Architects

Kārlis Johans Felsko

1844–1918

An architect was a son of Johann Daniel Felsko who was a chief architect of Riga between 1843 and 1879. From 1860 to 1863, he worked in his father’s architectural office. Between 1863 and 1865, Karl Johann studied at a building school in Siegen (Westphalia, Germany), then he continued his studies at the Berlin Building Academy (1865–1866) and then at the Imperial Academy of Arts in Saint Petersburg (1866–1867) where he earned a degree of a freelance artist. In 1867, he started to work as a building inspector at the Riga City Board and as a drawing teacher in the School of Crafts. Between 1875 and 1887 he worked as an assistant in Riga Polytechnic Institute.
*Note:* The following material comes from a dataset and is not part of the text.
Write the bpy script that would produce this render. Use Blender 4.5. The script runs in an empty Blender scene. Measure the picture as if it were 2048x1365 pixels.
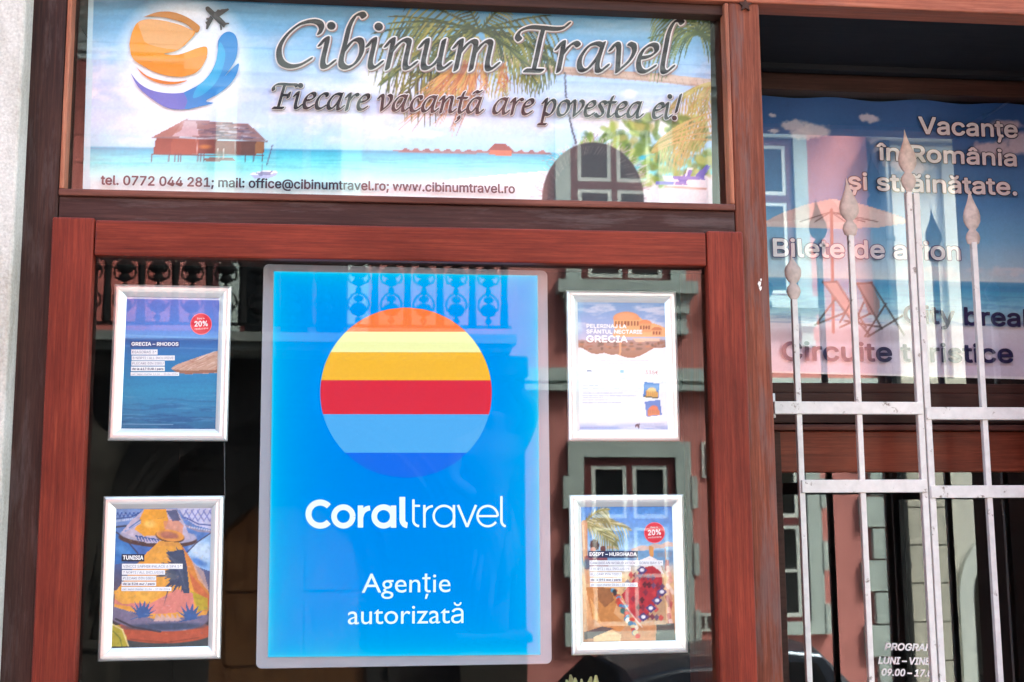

At the turn of the 20th century, he worked as an architect for the Riga House-Owner Credit Society and he was an official expert of the City Construction Board on architectural and artistic issues. He was a very prolific architect: several factories, more than 120 multi-storey residential buildings and numerous wooden houses were constructed in Riga to his designs. Almost all buildings designed by K. J. Felsko have sophisticated eclectic façade compositions, mostly executed in a sculpturesque Neo-Renaissance manner. The house at Blaumaņa iela 28 (1903) also includes ornamental reliefs characteristic of Art Nouveau.